AMUG 2016

11 May 2016

Possibly the fastest growing 3D printing industry event, the Additive Manufacturing Users Group (AMUG) is a compelling mix of high-end learning and useful networking. Stephen Holmes reports

Sponsors such as Carbon showcased new tech and materials in their own rooms as part of AMUG

AMUG has had a nomadic history as each year it caters to an ever-growing number of attendees.

This year it was held in St Louis, Missouri, and attendance topped 1,000 3D printing users for the four-day event – including some 40 per cent first time delegates excited to see what all the fuss was about.

The opening remarks from AMUG president Mark Barfoot suggested that you would “only get from this event what you put into it” and, with the event so focussed on worthwhile networking, this rang true.

All industries and knowledge levels were represented, from dental to the Department for Defence, and with every aspect of the technology catered for at its onsite exhibition hall, it was a comprehensive technology showcase.

Given such rapid growth the event is morphing into a new form, with the central mainstage presentations and networking events forming a hub around which the major 3D printing vendors can base their own user events.

With high-level sponsor vendors each occupying individual rooms they were able to welcome customers, show off their latest hardware and hold their own presentations. Given that this meant up to 18 presentations taking place at any one time, there was a lot to fit in.

Hands-on training was also catered for on each day, giving attendees the opportunity to try out Netfabb’s STL file fixing software, attempt silicon moulding and polyurethane casting, learn how to apply hydrographic paint finishes to parts, or even take part in some metal casting.

Industry insights

Despite the keynote sessions featuring a similar line-up to the previous year, the topics were varied enough to give fresh insight into the industry at large and developing technologies.

Analyst and AMUG board member Todd Grimm returned to give a presentation on the ‘age of innovation’, which proved a whirlwind tour through the market in the past year and the impact of 3D printing’s collapsing hype bubble.

While lots of investors will have been burned by the crash in 3D printing shares, Grimm was positive that all was not lost.

Pointing to Gartner’s now famous graph of the hype cycle, for emerging technologies, he proclaimed that there is still great potential to emerge from the 3D printing sector as it moves through the ‘Trough of Disillusionment’ and up to the ‘Plateau of Productivity’.

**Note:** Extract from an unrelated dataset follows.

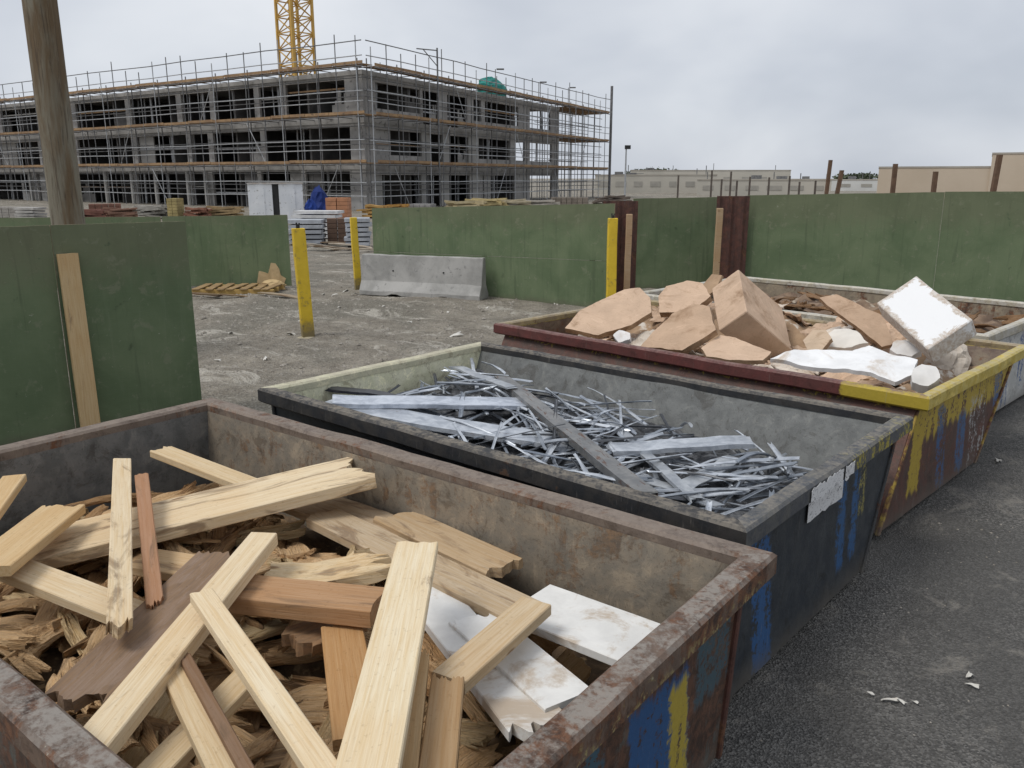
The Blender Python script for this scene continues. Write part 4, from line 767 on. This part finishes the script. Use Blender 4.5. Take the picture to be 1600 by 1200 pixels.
for k, (x, y, a, col) in enumerate(((330, 455, 38, (.20, .15, .10)), (350, 462, 60, (.26, .2, .13)), (310, 460, 25, (.15, .11, .08)), (440, 462, 20, (.34, .29, .22)))):
    o = bpy.data.objects.new('broken_board', bdv); COL.objects.link(o); o.location = P(x, y, .06); o.rotation_euler = (R(random.uniform(-6, 6)), R(random.uniform(-6, 6)), R(a)); o.color = (*col, .5)
    tag(o, ('dark broken board lying left of the pallet', 'brown broken board in front of the pallet', 'nearly black broken board by the near hoarding edge', 'grey broken board right of the pallet')[k], 'board', 'broken boards around the pallet')
# pale litter on the ground
litv = []
for k in range(4):
    litv.append(plank_mesh('litter_scrap', .10 + .04 * k, .06, .004, .03, .03, .012, .8, 400 + k, .012, FOAM, ny=5, nu=6))
spots = [(540, 455, 1.6), (522, 462, 1.4), (556, 460, 1.2), (600, 480, .8), (505, 460, 1.0), (640, 500, .7), (712, 523, 1.5), (870, 472, 1.6), (700, 488, .7), (470, 500, .9), (530, 478, .8), (415, 560, .7), (360, 520, .8), (1515, 1056, .4), (1520, 1072, .35), (1390, 1095, .35), (1360, 1085, .3), (1430, 1098, .25), (1408, 1097, .25), (1560, 720, .7), (455, 520, 1.3), (340, 560, .7), (760, 482, .8)]
for k, (x, y, s) in enumerate(spots):
    o = bpy.data.objects.new('litter_scrap', litv[k % 4]); COL.objects.link(o); p = P(x, y, .02); p.z = (gz(p.x, p.y) if p.x < -2 else .01) + .015; o.location = p; o.rotation_euler = (random.uniform(-.3, .3), random.uniform(-.3, .3), random.uniform(0, 6)); o.scale = (s, s, s); o.color = (.62, .60, .55, 0)
    yard = p.x < -2; tag(o, 'small pale scrap of litter lying on the dirt yard' if yard else 'small pale scrap of litter lying on the tarmac beside the skips', 'litter', 'litter on the dirt yard' if yard else 'litter on the tarmac')

# ------------------------------------------------------------------ building under construction
BC, BL_, BR_ = Vector((-50.45, 42.46, 0)), Vector((-.9947, -.1026, 0)), Vector((-.2487, .9686, 0))
nL, nR = Vector((.1026, -.9947, 0)), Vector((.9686, .2487, 0)); LEN_L, LEN_R = 76.0, 37.6
def bp_(s, t, z): return BC + BL_ * s + BR_ * t + Vector((0, 0, z))
def sbox(mb, s0, s1, t0, t1, z0, z1, mi=0): mb.hexa([bp_(s0, t0, z0), bp_(s0, t1, z0), bp_(s1, t1, z0), bp_(s1, t0, z0), bp_(s0, t0, z1), bp_(s0, t1, z1), bp_(s1, t1, z1), bp_(s1, t0, z1)], mi)
def fL(x, y): return (onplane(x, y, BC, nL) - BC).dot(BL_)
def fR(x, y): return (onplane(x, y, BC, nR) - BC).dot(BR_)
bld = empty('concrete_building', BC); tag(bld, 'three storey grey concrete building shell under construction behind the scaffolding', 'building')
def bpart(mb, name, mtl):
    o = mb.build(name, mtl); o.parent = bld; o.matrix_parent_inverse = Matrix.Translation(-BC); return o
FLZ = [0, 3.35, 6.75, 10.15]; SL = .32
for k, z in enumerate(FLZ[1:]):
    mb = MB(); sbox(mb, -.06, LEN_L, -.06, LEN_R, z - SL, z); bpart(mb, 'roof_slab' if k == 2 else 'floor_slab', CONC_B)
opL = [[(-60, -20), (-12, 48), (60, 114), (122, 208), (216, 294), (302, 324), (334, 404), (410, 472), (479, 548)], [(-55, -12), (-4, 60), (68, 112), (122, 206), (214, 292), (300, 326), (334, 408), (415, 548)], [(-50, -8), (0, 56), (64, 110), (118, 196), (204, 276), (284, 328), (335, 398), (406, 440), (448, 540)]]
opR = [[(588, 659), (666, 690), (702, 734), (750, 804), (828, 862)], [(588, 659), (666, 692), (702, 732), (748, 796), (806, 820), (828, 862)], [(588, 657), (661, 686), (699, 730), (740, 752), (758, 810), (828, 860)]]
midy = [300, 232, 172]
ri = random.Random(11)
def infill(side, a, b, z0, z1, k):
    """unfinished block infill standing in part of an opening, its top edge uneven"""
    if ri.random() < .25: return
    w_ = (b - a) * ri.uniform(.15, .42); x = a + .05 if ri.random() < .5 else b - w_ - .05; n = 5; mb = MB(); full = ri.random() < .55
    for i in range(n):
        h = z1 - .01 if full else z0 + (z1 - z0) * ri.uniform(.25, .75); q = (x + w_ * i / n, x + w_ * (i + 1) / n)
        if side == 'L': sbox(mb, q[0], q[1], .30, .42, z0 + .004, h)
        else: sbox(mb, .30, .42, q[0], q[1], z0 + .004, h)
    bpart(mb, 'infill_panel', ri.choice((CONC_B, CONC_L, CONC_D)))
    x = ri.uniform(a + .3, b - .3); mb = MB(); z = z0 + (z1 - z0) * ri.uniform(.3, .8)
    if side == 'L': sbox(mb, a + .02, b - .02, .24, .29, z, z + .12)
    else: sbox(mb, .24, .29, a + .02, b - .02, z, z + .12)
    bpart(mb, 'cross_beam', ri.choice((GALV, DECK, CONC_L)))
for k in range(3):
    z0, z1 = FLZ[k], FLZ[k + 1] - SL; y = midy[k]
    ops = sorted((fL(b, y), fL(a, y)) for a, b in opL[k]); ops = [o for o in ops if o[1] > .8]; s = max(o[1] for o in ops) + 1.5
    while s < LEN_L - 6: ops.append((s, s + 3.6)); s += 5.5
    sill, lint = (0.0, .15) if k == 0 else (.35, .28)
    mb = MB(); prev = 0.02
    for a, b in ops:
        a = max(a, prev + .2); sbox(mb, prev, a, 0, .25, z0 + .002, z1 - .002)
        if sill: sbox(mb, a, b, .02, .23, z0 + .002, z0 + sill)
        sbox(mb, a, b, .03, .23, z1 - lint, z1 - .002); prev = b
        infill('L', a, b, z0 + sill, z1 - lint, k)
    sbox(mb, prev, LEN_L - .02, 0, .25, z0 + .002, z1 - .002); bpart(mb, 'front_wall', CONC_B)
    ops = sorted((fR(a, y), fR(b, y)) for a, b in opR[k]); mb = MB(); prev = .27
    for i, (a, b) in enumerate(ops):
        b = min(b, LEN_R - .9); last = i == len(ops) - 1; sbox(mb, 0, .25, prev, a, z0 + .002, z1 - .002, 1 if i in (1, 2, 3) and k < 2 else 0); sl_ = .0 if (k == 0 or i in (1, 2)) else .8
        if sl_: sbox(mb, .02, .23, a, b, z0 + .002, z0 + sl_)
        sbox(mb, .03, .23, a, b, z1 - .4, z1 - .002); prev = b
        if not last: infill('R', a, b, z0 + sl_, z1 - .4, k)
    sbox(mb, 0, .25, prev, LEN_R - .02, z0 + .002, z1 - .002); bpart(mb, 'side_wall', [CONC_B, CONC_L])
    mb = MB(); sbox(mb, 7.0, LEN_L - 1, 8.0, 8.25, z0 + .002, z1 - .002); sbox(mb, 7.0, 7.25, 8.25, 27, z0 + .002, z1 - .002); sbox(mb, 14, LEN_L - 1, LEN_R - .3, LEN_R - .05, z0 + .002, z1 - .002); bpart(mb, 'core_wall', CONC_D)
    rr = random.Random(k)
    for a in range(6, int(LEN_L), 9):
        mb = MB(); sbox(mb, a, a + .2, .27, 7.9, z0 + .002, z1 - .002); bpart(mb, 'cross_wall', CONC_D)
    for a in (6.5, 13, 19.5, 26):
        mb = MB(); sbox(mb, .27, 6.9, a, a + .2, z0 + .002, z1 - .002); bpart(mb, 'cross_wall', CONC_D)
    for i in range(30):
        mb = MB(); onl = i < 20; a, b = rr.uniform(1, 58), rr.uniform(.35, 1.5)
        if not onl: a, b = rr.uniform(.5, 2.5), rr.uniform(1, 36)
        p = bp_(a, b, z0); mb.tube(p, p + Vector((rr.uniform(-.25, .25), 0, z1 - z0)), rr.choice((.05, .07, .12)), 6); bpart(mb, 'steel_prop', GALV)
for s in (fL(300, 300), fL(213, 300), fL(328, 300), fL(172, 300), fL(118, 300), fL(55, 300), fL(250, 300)):
    mb = MB(); sbox(mb, s, s + .55, -.05, .5 - .55, 0, FLZ[1] - SL - .003) if False else mb.tube(bp_(s, -.35, 0), bp_(s, -.35, FLZ[1] + (3.3 if s < 14 else -SL)), .20, 8); bpart(mb, 'pale_column', CONC_L)
mb = MB()
for i in range(26):
    a = random.uniform(1, 70); b = random.uniform(1.2, 6); p = bp_(a, b, 10.15); mb.tube(p, p + Vector((0, 0, random.uniform(.3, 1.1))), .03, 4)
for i in range(22):
    a = random.uniform(1, 5); b = random.uniform(3, 36); p = bp_(a, b, 10.15); mb.tube(p, p + Vector((0, 0, random.uniform(.3, 1.1))), .03, 4)
o = bpart(mb, 'starter_bar', GALV_D); o['kind'] = 'stuff'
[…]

The main difference will be that developments in 3D printing technology might not be as visible as in previous years, where companies rushed to showcase 3D printing projects for the benefit of good marketing.

However, behind closed doors, Grimm expects that the next decade will be one of tremendous development.

Special effects

Another returning speaker was Jason Lopes, lead systems engineer for Hollywood visual effects studio Legacy Effects.

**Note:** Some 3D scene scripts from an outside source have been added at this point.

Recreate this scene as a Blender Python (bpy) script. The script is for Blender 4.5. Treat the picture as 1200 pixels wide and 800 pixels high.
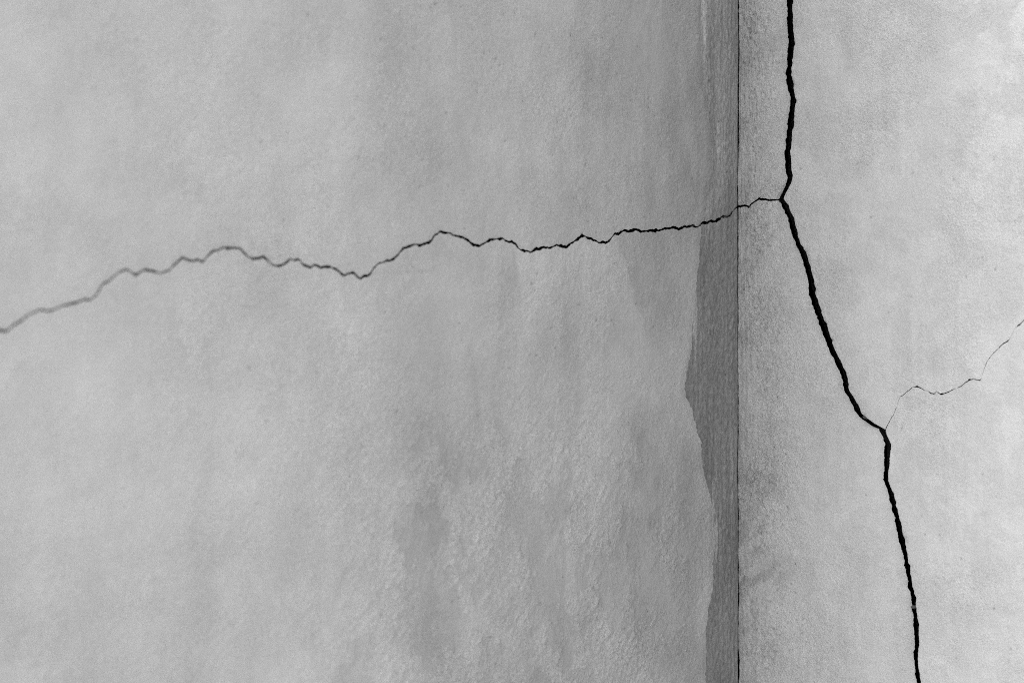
import bpy, math
import numpy as np
from mathutils import Vector

# ------------------------------------------------------------------ scene, camera, sky, sun
scene = bpy.context.scene
for o in list(bpy.data.objects):
    bpy.data.objects.remove(o)
col = scene.collection

EYE = 1.45                      # camera height
DCOR, OFFX = 1.50, 0.2403       # depth of the corner and its offset to the right of the axis
AX = np.array([1, 1]) / math.sqrt(2)        # horizontal view direction
RT = np.array([1, -1]) / math.sqrt(2)       # camera right
CAM = -DCOR * AX - OFFX * RT                # the corner of the two walls stands at the origin
TANH = 18.0 / 50.0

cam_d = bpy.data.cameras.new('camera')
cam_d.lens = 50; cam_d.sensor_width = 36; cam_d.clip_start = 0.02; cam_d.clip_end = 500
cam_d.dof.use_dof = True
cam_d.dof.focus_distance = 1.41
cam_d.dof.aperture_fstop = 4.1
cam = bpy.data.objects.new('camera', cam_d); col.objects.link(cam)
cam.location = (CAM[0], CAM[1], EYE)
cam.rotation_euler = (math.radians(90), 0, math.radians(-45))
scene.camera = cam

SUN_AZ, SUN_EL = 160.0, 38.0     # degrees: azimuth counter-clockwise from +x, towards the sun
world = bpy.data.worlds.new('World'); scene.world = world; world.use_nodes = True
wn = world.node_tree.nodes; wl = world.node_tree.links
bg = wn['Background']
sky = wn.new('ShaderNodeTexSky'); sky.sky_type = 'NISHITA'; sky.sun_disc = False
sky.sun_elevation = math.radians(SUN_EL); sky.sun_rotation = math.radians(90 - SUN_AZ)
sky.air_density = 1.0; sky.dust_density = 0.3
bw = wn.new('ShaderNodeRGBToBW')             # a black and white photograph: a grey overcast sky
wl.new(sky.outputs[0], bw.inputs[0]); wl.new(bw.outputs[0], bg.inputs[0])
bg.inputs[1].default_value = 0.15

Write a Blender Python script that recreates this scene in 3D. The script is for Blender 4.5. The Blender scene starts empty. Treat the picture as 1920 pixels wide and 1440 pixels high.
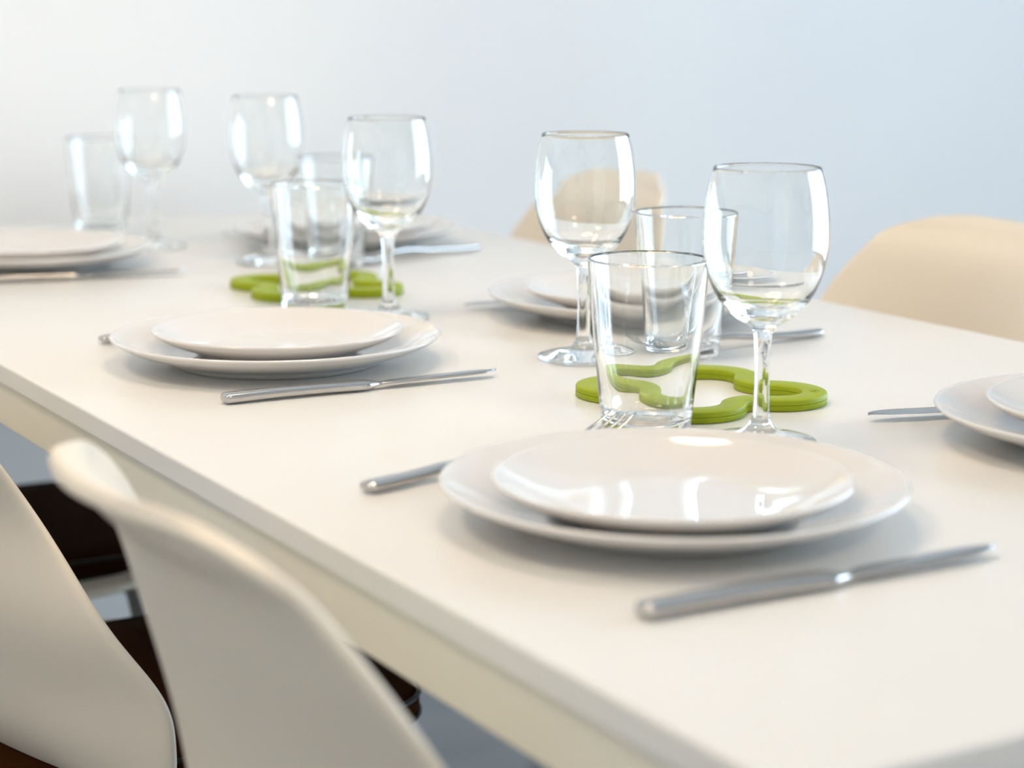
import bpy, bmesh, math, random
from mathutils import Vector, Matrix
random.seed(4)
SC = bpy.context.scene
COL = SC.collection
PI = math.pi

# ------------------------------------------------------------------ camera, light, exposure
TABLE_H = 0.74
YAW = math.radians(30.4)
F_PX = 3750.0
PITCH = math.atan(728.0 / F_PX)
ROLL = 0.003
cam_d = bpy.data.cameras.new('camera')
cam = bpy.data.objects.new('camera', cam_d)
COL.objects.link(cam)
SC.camera = cam
cam_d.sensor_fit = 'HORIZONTAL'
cam_d.sensor_width = 36.0
cam_d.lens = F_PX / 1920.0 * 36.0
cam_d.clip_start = 0.05
ahead = Vector((math.sin(YAW), math.cos(YAW), 0))
rgt = Vector((math.cos(YAW), -math.sin(YAW), 0))
fwd = ahead * math.cos(PITCH) + Vector((0, 0, -math.sin(PITCH)))
upv = ahead * math.sin(PITCH) + Vector((0, 0, math.cos(PITCH)))
r2 = rgt * math.cos(ROLL) + upv * math.sin(ROLL)
u2 = upv * math.cos(ROLL) - rgt * math.sin(ROLL)
m = Matrix((r2, u2, -fwd)).transposed().to_4x4()
m.translation = Vector((-0.440, -0.548, TABLE_H + 0.288))
cam.matrix_world = m
cam_d.dof.use_dof = True
cam_d.dof.focus_distance = 1.42
cam_d.dof.aperture_fstop = 4.6

SC.view_settings.view_transform = 'Standard'
SC.view_settings.look = 'None'
SC.view_settings.gamma = 1.0
SC.view_settings.use_curve_mapping = False
SC.view_settings.exposure = -0.48
try:
    SC.cycles.use_denoising = True
    SC.cycles.max_bounces = 24
    SC.cycles.diffuse_bounces = 6
    SC.cycles.glossy_bounces = 12
    SC.cycles.transmission_bounces = 24
    SC.cycles.transparent_max_bounces = 24
    SC.cycles.caustics_refractive = True
    SC.cycles.caustics_reflective = True
    SC.cycles.blur_glossy = 0.6
    SC.cycles.sample_clamp_indirect = 12.0
except Exception:
    pass

# overcast daylight outside the windows
W = bpy.data.worlds.new('world')
SC.world = W
W.use_nodes = True
bg = W.node_tree.nodes['Background']
bg.inputs['Color'].default_value = (0.61, 0.805, 1.0, 1)
bg.inputs['Strength'].default_value = 11.4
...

The sheer amount of work that Lopes and the Legacy Effects team is able to get through, while still maintaining jaw dropping levels of detail, continues to amaze.

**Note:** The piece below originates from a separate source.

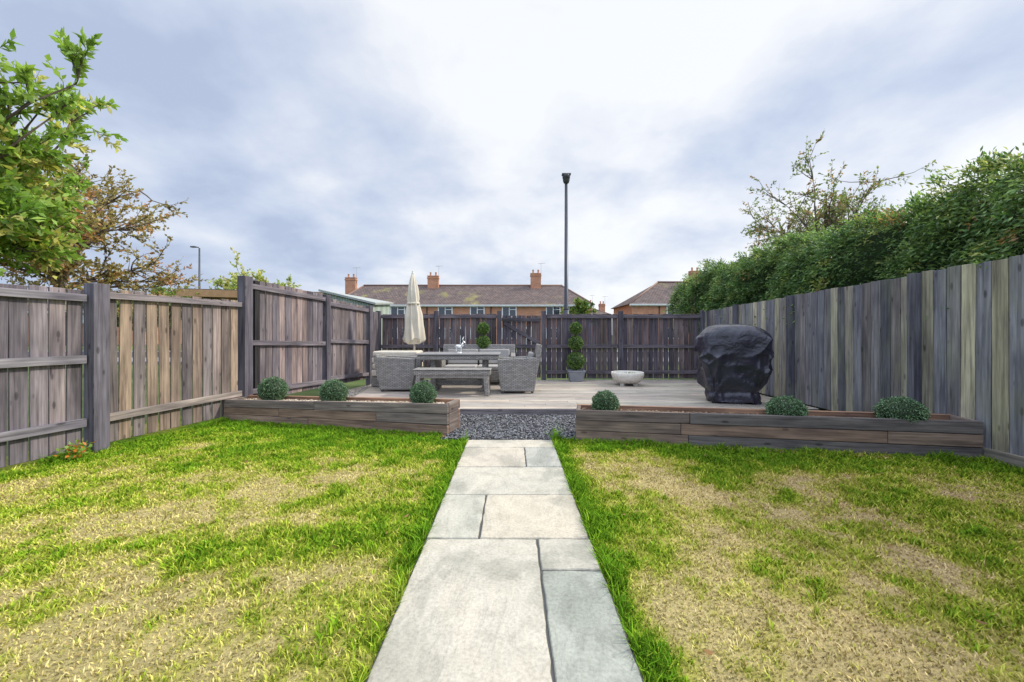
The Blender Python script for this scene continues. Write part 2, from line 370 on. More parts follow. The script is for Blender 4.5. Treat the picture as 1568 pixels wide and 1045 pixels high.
# ------------------------------------------------------------------ raised planters
def beam(mb,p0,p1,wd,ht,col,off=0,roll=0):
    p0=Vector(p0);p1=Vector(p1); d=p1-p0; L=d.length; x=d.normalized(); y=Vector((0,0,1)).cross(x)
    if y.length<1e-4: y=Vector((0,1,0))
    y.normalize(); z=x.cross(y)
    mb.box((p0+p1)/2+y*off,(L,wd,ht),Matrix((x,y,z)).transposed(),col)
def planter(p0,p1,h0,h1,depth,name,soilc,tone):
    d=Vector((p1[0]-p0[0],p1[1]-p0[1],0)).normalized(); nrm=Vector((-d.y,d.x,0))
    mb=MB(); rows=3
    dark=[tuple(q*tone for q in p) for p in [(.26,.195,.155),(.31,.225,.17),(.21,.17,.15),(.25,.205,.18),(.18,.16,.15),(.28,.19,.14)]]
    q0=Vector((*p0,0));q1=Vector((*p1,0))
    for r in range(rows):
        f0=r/rows; f1=(r+1)/rows
        cuts=[0]+sorted([random.uniform(.25,.45),random.uniform(.6,.8)][:1+(r%2)])+[1]
        for a,b_ in zip(cuts[:-1],cuts[1:]):
            za=(h0+(h1-h0)*a); zb=(h0+(h1-h0)*b_); fm=(f0+f1)/2
            A=q0+(q1-q0)*a+nrm*.025; B=q0+(q1-q0)*b_-d*.004+nrm*.025
            beam(mb,A+Vector((0,0,za*fm)),B+Vector((0,0,zb*fm)),.05+random.uniform(-.008,.008),((za+zb)/2)*(f1-f0)-.005,random.choice(dark))
        zb=h1*(f0+f1)/2; za=h0*(f0+f1)/2
        beam(mb,q1+nrm*.052+Vector((0,0,zb))-d*.025,q1+nrm*depth+Vector((0,0,zb))-d*.025,.05,h1*(f1-f0)-.004,(.22,.18,.16))
        beam(mb,q0+nrm*.052+Vector((0,0,za))+d*.025,q0+nrm*depth+Vector((0,0,za))+d*.025,.05,h0*(f1-f0)-.004,(.22,.18,.16))
        beam(mb,q0+nrm*(depth+.025)+Vector((0,0,za+.006)),q1+nrm*(depth+.025)+Vector((0,0,zb+.006)),.05,(h0+h1)/2*(f1-f0)-.004,(.31,.185,.12))
    for t in np.linspace(.04,.96,6):
        c=q0+(q1-q0)*t+nrm*.085; hh=h0+(h1-h0)*t-.03
        mb.box((c.x,c.y,hh/2),(.07,.07,hh),rotz(math.atan2(d.y,d.x)),(.42,.25,.15))
    o=mb.obj('timber',M_sleeper,.006)
    mb=MB(); zs=.06
    A=q0+nrm*.06;B=q1+nrm*.06;Cc=q1+nrm*(depth-.0);Dd=q0+nrm*depth
    mb.poly([A+Vector((0,0,h0-zs)),B+Vector((0,0,h1-zs)),Cc+Vector((0,0,h1-zs)),Dd+Vector((0,0,h0-zs))],soilc)
    s=mb.obj('soil',M_stone)
    return group(name,[o,s])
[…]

Despite presenting the keynote at the previous year’s event, the breadth of projects in the last year and new technologies used, such as Carbon’s M1 printer, made this an impressive talk.

Keynote speaker, Legacy Effects’ Jason Lopes, with two digital doubles

Much of the presentation revolved around creating lifelike masks and mannequins of humans for use on the big screen.

While 3D scanning is invaluable to this work, Lopes disclosed that full head life casts were still favoured, given the time constraints for scanning (as little as 12 minutes with an A-list celebrity) and that they capture every minute detail that can be reassessed by the artists at a later date.

This technique was displayed as part of the work Legacy produced for a Super Bowl commercial featuring comedian Stephen Colbert — a frantic two week physical and mechanical project, overlaid with digital effects, all for a seamless 15 second end product.

As Lopes professed, “We don’t have a go-to book for what we’re doing next!” making his work a challenging spectacle that the entire audience felt caught-up in.

Panel discussion

What should have been an epic panel discussion between senior figures from the event’s 12 major sponsors — featuring the likes of 3D Systems founder Chuck Hall, Carbon co-founder and CEO Joe DeSimone, HP Worldwide 3D Printing director J Scott Schiller, and Stratasys’ Rich Garrity, senior VP and GM of vertical solutions — was the only aspect of the event to fall flat.

The sheer number of people involved sadly limited the amount of time for each panellist to make their point, proving a missed opportunity, as few were willing to agree on how to best tackle industry problems like machine robustness, or industry adoption, and a simmering debate was avoided.

Hands on sessions gave the chance to learn new 3D printing technologies

Regardless, the best conversations at AMUG were happening off stage, where first-hand we witnessed nagging problems with a machine solved over the lunch table; advice on post processing handed out at the bar, and users finding completely new solutions and placing orders for new 3D printers in the exhibition.

We can’t think of an event quite like it, but as it looks certain to grow yet again in 2017, we only hope it can maintain its magic.